From Houston to Sydney 2013

West Africa



Today was a somewhat emotional day of farewells.  Andrew and I both said farewell to Mama and Harouna, who have been so helpful and supportive over the past few weeks that we now count them as good friends.  Andrew and I also said ‘au revoir’ to each other, as Andrew flew out to Sydney via Dubai with Emirates Airlines this evening, while I flew out to Banjul (Gambia) on a four-leg flight with stops in Monrovia (Liberia), Freetown (Sierra Leone) and Dakar (Senegal) earlier in the afternoon. 

Andrew came to the airport with Mama and Harouna to see me off; I had arranged a late check out for Andrew from the hotel so he was able to return and rest for a few more hours.  Accra Airport is not the most modern airport, but it worked fairly efficiently for me today, and in fact my flight departed almost a quarter of an hour early – quite a rare experience for most airlines in Africa.

Gambia Bird Airlines is a fairly new airline, and it has only one aircraft, an Airbus A319 leased from the German low cost carrier Germania.  The straight line (i.e. great circle) distance between Accra and Banjul Airports is precisely 2001 kilometres, which would normally take about three hours flying.  By doing a four-sector “milk run”, the distance increased to 2543 kilometres , partly because our plane flew over Banjul to Dakar before returning to Banjul for the fourth and final sector.  Total scheduled flying time was almost eight hours (2:00 pm to 9:45 pm).

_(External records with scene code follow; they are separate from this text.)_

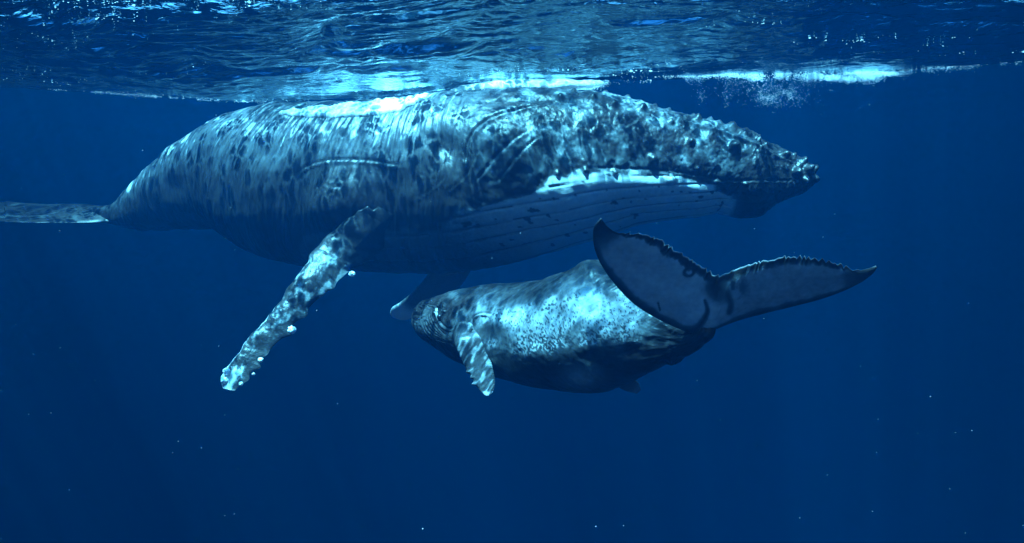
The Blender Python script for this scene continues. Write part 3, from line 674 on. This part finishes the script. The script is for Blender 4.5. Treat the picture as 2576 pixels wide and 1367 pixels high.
def foam_glare_mat():
    m, t = newmat('foam_glare'); L = t.links
    out = N(t, 'OutputMaterial'); b = N(t, 'BsdfDiffuse'); b.inputs[0].default_value = (.93, .92, .95, 1)
    tl = N(t, 'BsdfTranslucent'); tl.inputs[0].default_value = (.93, .92, .95, 1); mx = N(t, 'MixShader'); mx.inputs[0].default_value = .2
    L.new(b.outputs[0], mx.inputs[1]); L.new(tl.outputs[0], mx.inputs[2])
    at = N(t, 'Attribute', attribute_name='cover'); tc = N(t, 'TexCoord')
    nz = N(t, 'TexNoise'); nz.inputs['Scale'].default_value = 9; nz.inputs['Detail'].default_value = 6; L.new(tc.outputs['Object'], nz.inputs['Vector'])
    a = N(t, 'Math', operation='MULTIPLY_ADD'); L.new(nz.outputs[0], a.inputs[0]); a.inputs[1].default_value = .9; L.new(at.outputs['Fac'], a.inputs[2])
    mr = N(t, 'MapRange'); L.new(a.outputs[0], mr.inputs[0]); mr.inputs[1].default_value = .75; mr.inputs[2].default_value = 1.25
    tr = N(t, 'BsdfTransparent'); m2 = N(t, 'MixShader'); L.new(mr.outputs[0], m2.inputs[0]); L.new(tr.outputs[0], m2.inputs[1]); L.new(mx.outputs[0], m2.inputs[2])
    L.new(m2.outputs[0], out.inputs[0]); return m
M_foam_glare = foam_glare_mat()
def foam_glare_strip(name, pts, nu=260, nv=40, seed=0, brk=.5):
    """pts: (px, py_top, py_bottom, D) - a lumpy closed roll standing in for foam and sun glare between the two traced edges"""
    a_ = np.array(pts, float); t = np.linspace(0, 1, nu); T0 = (a_[:, 0]-a_[0, 0])/(a_[-1, 0]-a_[0, 0])
    v = [np.interp(t, T0, a_[:, k]) for k in range(4)]
    cyx = (v[1]+v[2])/2; hh = (v[2]-v[1])/2; Cx = unp(v[0], cyx, v[3]); r = hh/F*v[3]
    a = np.linspace(0, 2*math.pi, nv, endpoint=False)
    Pq = Cx[:, None]+UPV*(r[:, None]*np.cos(a))[..., None]+np.array([0, 1, 0])*((r[:, None]*.8+.05)*np.sin(a))[..., None]
    k = fbm(Pq[..., 0]*3, Pq[..., 1]*6, Pq[..., 2]*6+seed, 4, 211)
    Pq = Cx[:, None]+(Pq-Cx[:, None])*(1+.35*k)[..., None]
    ac = Acc(); cov = (np.clip(1-np.abs(np.cos(a))**3*.6, 0, 1)[None]+.9*brk*fbm(Pq[..., 0]*4.0, Pq[..., 2]*5, seed, 3, 214))*np.minimum(1, np.minimum(t, 1-t)*6)[:, None]
    ac.grid(Pq, cov[..., None]); return link(name, ac.mesh(name, ('cover',)), M_foam_glare)
i0, i1 = np.searchsorted(A_px[:, 0], [770, 1150]); j = np.where((np.sum(A_N[700]*(-A_P[700]), -1) > -1e9))[0]
side_pos = A_P[700, NV//4, 1] < A_P[700, 3*NV//4, 1]; js = np.arange(-30, NV//4+10) if side_pos else np.arange(30, -(NV//4+10), -1)
Pf = A_P[i0:i1][:, js % NV]; Nf = A_N[i0:i1][:, js % NV]; xf = A_px[i0:i1][:, js % NV]; yf = proj(Pf)[1]
yt_ = np.interp(xf, [770, 800, 930, 1010, 1080, 1112, 1150], [284, 280, 262, 252, 246, 240, 228]); yb_ = np.interp(xf, [770, 800, 850, 930, 1010, 1080, 1112, 1150], [286, 292, 298, 300, 295, 284, 268, 248])
nf = fbm(xf/30, yf/9, 0, 4, 221)*5
cov = sst(-3, 5, yf-yt_+nf)*sst(-2, 7, yb_-yf+nf)*sst(770, 800, xf)*(1-sst(1125, 1150, xf))
Pf = Pf+Nf*(cov*(.055+.03*fbm(xf/12, yf/8, 0, 3, 223))-.015)[..., None]
fa = Acc(); fa.grid(Pf, cov[..., None]*.9, closed=False); f0 = link('foam_glare', fa.mesh('foam_glare', ('cover',)), M_foam_glare); tag(f0, 'white foam and added sun glare on the adult whale back', kind='stuff')  # white shell stands in for the overexposed sunlit back as well as foam
f1 = foam_glare_strip('foam_glare', [(1090, 240, 262, 9.7), (1160, 216, 254, 9.7), (1250, 202, 243, 9.7), (1350, 199, 236, 9.7), (1420, 199, 232, 9.7), (1490, 200, 226, 9.75), (1560, 202, 212, 9.8)])
tag(f1, 'long white band of foam and added sun glare along the adult whale back', kind='stuff')
def grains(path, n, spread_up, spread_dn, r0, r1, sd, clump=3.0, along=.05):
    a_ = np.array(path, float); x = rng.uniform(a_[0, 0], a_[-1, 0], n); f = fbm(x/along/1000, 0*x, sd, 3, 230+sd)
    kk = rng.uniform(0, 1, n) < np.clip(.35+clump*f, .03, 1); x = x[kk]; f = f[kk]; m_ = len(x)
    up_ = np.abs(rng.normal(0, 1, m_)); sg = rng.uniform(0, 1, m_) < .4
    y = np.interp(x, a_[:, 0], a_[:, 1])+np.where(sg, -up_*spread_up, up_*spread_dn*(.5+1.5*np.clip(f+.2, 0, 1)))
    return np.stack([x, y, np.interp(x, a_[:, 0], a_[:, 2])+rng.normal(0, .08, m_)], 1), rng.uniform(r0, r1, m_)
ga, ra = grains([(1640, 194, 10.2), (1850, 188, 10.15), (2100, 187, 10.15), (2240, 184, 10.2), (2300, 172, 10.2), (2420, 160, 10.2), (2590, 141, 10.2)], 9000, 2.5, 5.5, .002, .006, 1, 3.0, .03)
for cx_, cy_, wx_, wy_, k_ in ((1968, 190, 9, 5, 900), (2045, 192, 16, 6, 1500), (2100, 197, 12, 4, 700), (2185, 190, 14, 9, 1700), (2160, 182, 26, 4, 900), (2140, 200, 10, 4, 500), (1850, 190, 30, 4, 900), (1900, 196, 12, 5, 500), (2235, 186, 20, 3, 500), (2330, 166, 24, 2.5, 900), (2460, 134, 22, 3, 500), (2530, 130, 12, 3, 260), (1760, 190, 40, 3, 600)):
    q_ = np.stack([rng.normal(cx_, wx_, k_), rng.normal(cy_, wy_, k_), rng.normal(10.15, .07, k_)], 1); ga = np.concatenate([ga, q_]); ra = np.concatenate([ra, rng.uniform(.003, .008, k_)])
gb, rb = grains([(1090, 252, 9.62), (1160, 232, 9.62), (1300, 218, 9.65), (1450, 214, 9.65), (1640, 203, 9.75)], 6000, 3, 5, .003, .009, 2, 1.5, .06)
gc, rc = grains([(770, 288, 9.9), (930, 284, 9.72), (1080, 268, 9.6), (1120, 250, 9.6)], 3500, 10, 9, .003, .008, 3, 1.5, .06)
gd, rd = grains([(120, 222, 10.2), (400, 243, 10.2), (620, 258, 10.1), (800, 256, 10.0)], 1500, 4, 2, .002, .006, 4, 3.0, .03)  # grains on the left lip stand in for glitter
gq = np.concatenate([ga, gb, gc, gd]); gr = specks('froth_glints', unp(gq[:, 0], gq[:, 1], gq[:, 2]), np.concatenate([ra, rb, rc, rd])*.8, M_bub_glint)
tag(gr, 'loose white froth and glint grains along the water line', kind='stuff')
# marine snow
k = 150
q = np.stack([rng.uniform(-50, 2626, k), rng.uniform(230, 1380, k), rng.uniform(1.6, 9, k)], 1)
rs = rng.uniform(.0003, .0007, k)*q[:, 2]
rs *= 1+1.5*(rng.uniform(0, 1, k) > .93)
snow = specks('marine_snow', unp(q[:, 0], q[:, 1], q[:, 2]), rs, M_speck, stretch=rng.uniform(.5, 1.5, (k, 3)))
tag(snow, 'pale specks drifting in the open water', kind='stuff')

# ------------------------------------------------------------------ the water itself: one closed box of even density
m, t = newmat('haze'); out = N(t, 'OutputMaterial'); pv = N(t, 'VolumePrincipled')
pv.inputs['Color'].default_value = (.0, .215, .64, 1); pv.inputs['Absorption Color'].default_value = (.0, .10, .12, 1)
pv.inputs['Density'].default_value = WATER_DENSITY; pv.inputs['Anisotropy'].default_value = .72
t.links.new(pv.outputs[0], out.inputs['Volume'])
x0, x1, y0, y1, z0, z1 = -310, 310, -70, 430, -200, float(Z.max())+.25
V = np.array([(x0, y0, z0), (x1, y0, z0), (x1, y1, z0), (x0, y1, z0), (x0, y0, z1), (x1, y0, z1), (x1, y1, z1), (x0, y1, z1)], float)
q = np.array([(0, 3, 2, 1), (4, 5, 6, 7), (0, 1, 5, 4), (1, 2, 6, 5), (2, 3, 7, 6), (3, 0, 4, 7)])
hz = link('haze', mesh_np('haze', V, q, smooth=False), m); tag(hz, 'clear blue sea water', kind='stuff')
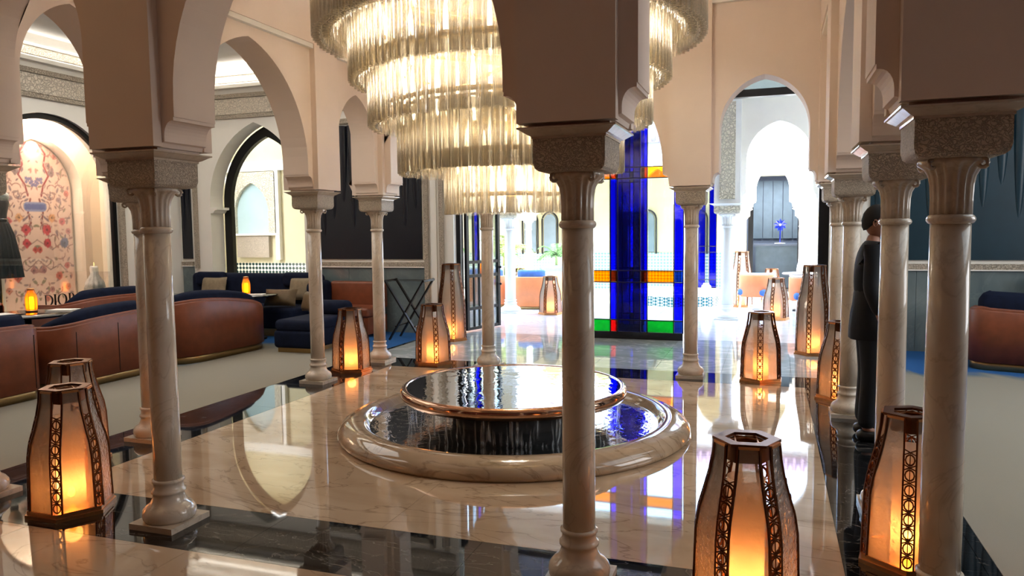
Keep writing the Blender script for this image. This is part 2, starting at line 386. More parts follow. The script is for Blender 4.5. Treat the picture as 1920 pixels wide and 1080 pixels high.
slabs(fl, 'grey_slab', 'grey_marble', -ox, ox, oy, 5.3, 8, 4)
slabs(fl, 'edge_slab', 'black_marble', -3.0, -ox, -oy, 5.0, 1, 6); slabs(fl, 'edge_slab', 'black_marble', ox, 3.0, -oy, 5.0, 1, 6)
tag(MB().bb(-7.89, -3.001, -7.99, 4.99, -.011, 0).build('carpet', 'carpet'), 'grey beige carpet clouded with blue, under the brown sofas on the left', 'carpet')
tag(MB().prism([(3.001, 4.99), (3.001, -oy), (3.601, -oy), (3.601, -7.99), (7.89, -7.99), (7.89, 4.99)], -.011, 0, 'xy').build('carpet', 'carpet'), 'beige carpet turning deep blue, behind the columns on the right', 'carpet')
pf = struct('floor', MB().bb(-12, 12, 5.3, 22, -.12, -.012), 'grout')
slabs(pf, 'stone_slab', 'patio_stone', -6, 6, 5.3, 14.3, 12, 10)

# ---------------------------------------------------------------- arcade walls
def corbel(sg, c):
    p = [(.175, 2.03), (.175, 2.045), (.198, 2.045), (.204, 2.066), (.224, 2.072), (.224, 2.10)]
    p += [(.274+.05*cos(radians(t)), 2.10+.074*sin(radians(t))) for t in (165, 150, 135, 120, 105, 90)]
    p += [(.285, 2.174), (.285, 2.192), (.29, 2.192)]
    return [(c+sg*x, z) for x, z in p]
def arch(c, hw, zs, za, n=16):
    rise = za-zs; r = (hw*hw+rise*rise)/(2*hw); t1 = math.asin(min(1, rise/r)); L = []
    for k in range(n+1): t = t1*k/n; L.append((c-(hw-r)-r*cos(t), zs+r*sin(t)))
    return L+[(2*c-x, z) for x, z in L[::-1][1:]]
def arcade_poly(cols, u0, u1, top, heights):
    P = [(u0, 2.03)]
    for k, c in enumerate(cols):
        if c-.175 > u0: P += corbel(-1, c)[::-1]
        if k < len(cols)-1:
            if c+.175 > u0: P += corbel(1, c)
            d = cols[k+1]; zs, za = heights[k]; P += arch((c+d)/2, (d-c)/2-.29, zs, za)
    P += [(u1, 2.03), (u1, top), (u0, top)]
    Q = [P[0]]
    for p in P[1:]:
        if abs(p[0]-Q[-1][0])+abs(p[1]-Q[-1][1]) > 1e-5: Q.append(p)
    return Q
SM, BG = (2.62, 3.14), (2.28, 3.36)
T = .15
def arcade(name, axis, at, cols, u0, u1, hz=3.5):
    w = struct(name, MB().prism(arcade_poly(cols, u0, u1, TOP, [SM, BG, SM]), at-T, at+T, 'xz' if axis == 'x' else 'yz'), 'plaster')
    pw, pt = .21, .06
    def pc(nm, uu0, uu1, v0, v1, z0, z1, mat='plaster'):
        m = MB(); (m.bb(uu0, uu1, v0, v1, z0, z1) if axis == 'x' else m.bb(v0, v1, uu0, uu1, z0, z1)); m.build(nm, mat, w)
    for sg in (-1, 1):
        f0, f1 = sorted((at+sg*(T-.002), at+sg*(T+pt)))
        for c in cols:
            l, r = max(c-pw, u0), min(c+pw, u1)
            if r-l > .1: pc('pilaster', l, r, f0, f1, 2.046, hz)
        pc('wall_header', u0, u1, f0, f1, hz, TOP)
        g0, g1 = sorted((at+sg*(T+pt-.002), at+sg*(T+pt+.03)))
        pc('cornice', u0, u1, g0, g1, hz+.52, hz+.57, 'plaster_white')
        for k in range(len(cols)-1):
            pc('ledge', cols[k]+pw, cols[k+1]-pw, *sorted((at+sg*(T-.002), at+sg*(T+pt-.012))), hz-.045, hz, 'plaster_white')
    return w
e = .21
arcade('wall_inner_near', 'x', -B, [-A, -a_, a_, A], -A-e, A+e)
arcade('wall_inner_far', 'x', B, [-A, -a_, a_, A], -A-e, A+e, 3.92)
arcade('wall_inner_left', 'y', -A, [-B, -b_, b_, B], -B+T, B-T)
arcade('wall_inner_right', 'y', A, [-B, -b_, b_, B], -B+T, B-T)

# ---------------------------------------------------------------- outer walls and ceilings
def arch_gap(c, hw, zs, za, z0=0.): return [(c-hw, z0)]+arch(c, hw, zs, za)+[(c+hw, z0)]
DX0, DX1, DZ = -2.67, 2.70, 4.05
P = [(-8.1, 0)]+arch_gap(-6.30, .95, 2.15, 3.47)+[(DX0, 0), (DX0, DZ), (DX1, DZ), (DX1, 0), (8.1, 0), (8.1, 6.9), (-8.1, 6.9)]
wf = struct('wall_far', MB().prism(P, YF, YF+.32), 'plaster_white')
# left wall with the arched display recess
VC, VH = 2.50, 1.17
P = [(-8.2, 0)]+arch_gap(VC, VH, 2.2, 3.36)+[(5.0, 0), (5.0, 6.9), (-8.2, 6.9)]
wleft = struct('wall_left', MB().prism(P, -XW-.3, -XW, 'yz'), 'plaster_white')
wright = struct('wall_right', MB().bb(XW, XW+.3, -8.2, 5.0, 0, 6.9), 'plaster_white')
wback = struct('wall_back', MB().bb(-8.1, 8.1, YN-.2, YN, 0, 6.9), 'wood_red')
ce = struct('ceiling')
MB().bb(-8.1, -A-T, YN, YF, AIS, AIS+.2).build('ceiling_panel', 'ceiling_white', ce)
MB().bb(A+T, 8.1, YN, YF, AIS, AIS+.2).build('ceiling_panel', 'ceiling_white', ce)
MB().bb(-A-T, A+T, B+T, YF, AIS, AIS+.2).build('ceiling_panel', 'ceiling_white', ce)
MB().bb(-A-T, A+T, YN, -B-T, AIS, AIS+.2).build('ceiling_panel', 'ceiling_white', ce)
MB().bb(-8.1, 8.1, -8.2, 5.32, TOP, TOP+.2).build('roof_slab', 'ceiling_white', ce)
# friezes, painted band, cove on far and left walls
def frieze(parent, axis, u0, u1, at, sg):
    def pc(nm, z0, z1, d, mat):
        v = sorted((at, at+sg*d)); m = MB()
        (m.bb(u0, u1, *v, z0, z1) if axis == 'x' else m.bb(*v, u0, u1, z0, z1)); m.build(nm, mat, parent)
    pc('frieze_panel', 3.62, 3.88, .03, 'carved_frieze'); pc('frieze_border', 3.55, 3.61, .04, 'carved_border'); pc('frieze_border', 3.89, 3.96, .04, 'carved_border')
    pc('cornice', 4.05, 4.12, .09, 'plaster_white'); pc('painted_band', 4.14, 4.24, .06, 'carved_border'); pc('cornice', 4.27, 4.4, .16, 'plaster_white')
frieze(wf, 'x', -7.86, DX0-.05, YF, -1); frieze(wf, 'x', DX1+.05, 7.9, YF, -1); frieze(wleft, 'y', -7.9, 4.96, -XW, 1)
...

Why did I choose such an inconvenient schedule?  This is the flight that I had to book after ASKY Airlines ‘rescheduled’ their flight to a different destination in late December (as described in Day 1 of this travel diary).  There are only three flights now between Accra and Banjul each week, and remarkably, this is the quickest, cheapest and most convenient option.

There were two principal reasons that I wanted to include Gambia in my itinerary.  First, it is the only country in West Africa where Australians do not need a visa, and that makes travel there considerably easier for groups.  Second, this tiny country (just three times the area of metropolitan Sydney) has developed an enviable reputation for ecotourism, and I was keen to explore this particular facet of the country.

Surrounded by Senegal to the north, east and south, and the Atlantic Ocean to the west, The Gambia (as it is officially known) is a long, thin country that straddles the banks of the Gambia River.  The smallest country in mainland Africa, Gambia is less than 50 kilometres across at its widest point, but it is a little more than 1100 kilometres long (in an east-west direction). 

I was very impressed with my flights with Gambia Bird – all four of the sectors.  The Airbus A319 aircraft was fairly new, the cabin staff were delightful, leg room was great, and refreshments were served on each sector.  Furthermore, the views on each of the daylight landings and takeoffs were excellent considering the hazy, smoky air that often lies over West Africa at this time of the year.

The aircraft arrived in Banjul a little early at 9:30 pm, where I was met as arranged by a driver from the hotel after whizzing through very efficient immigration and customs formalities.  The drive to the hotel revealed that Gambia’s roads are excellent, with no potholes, wide lanes, abundant lighting and orderly driving.  It was all quite a novelty.

I was in my room by 10:30 pm, ready for a good sleep to prepare me to start exploring Gambia tomorrow morning.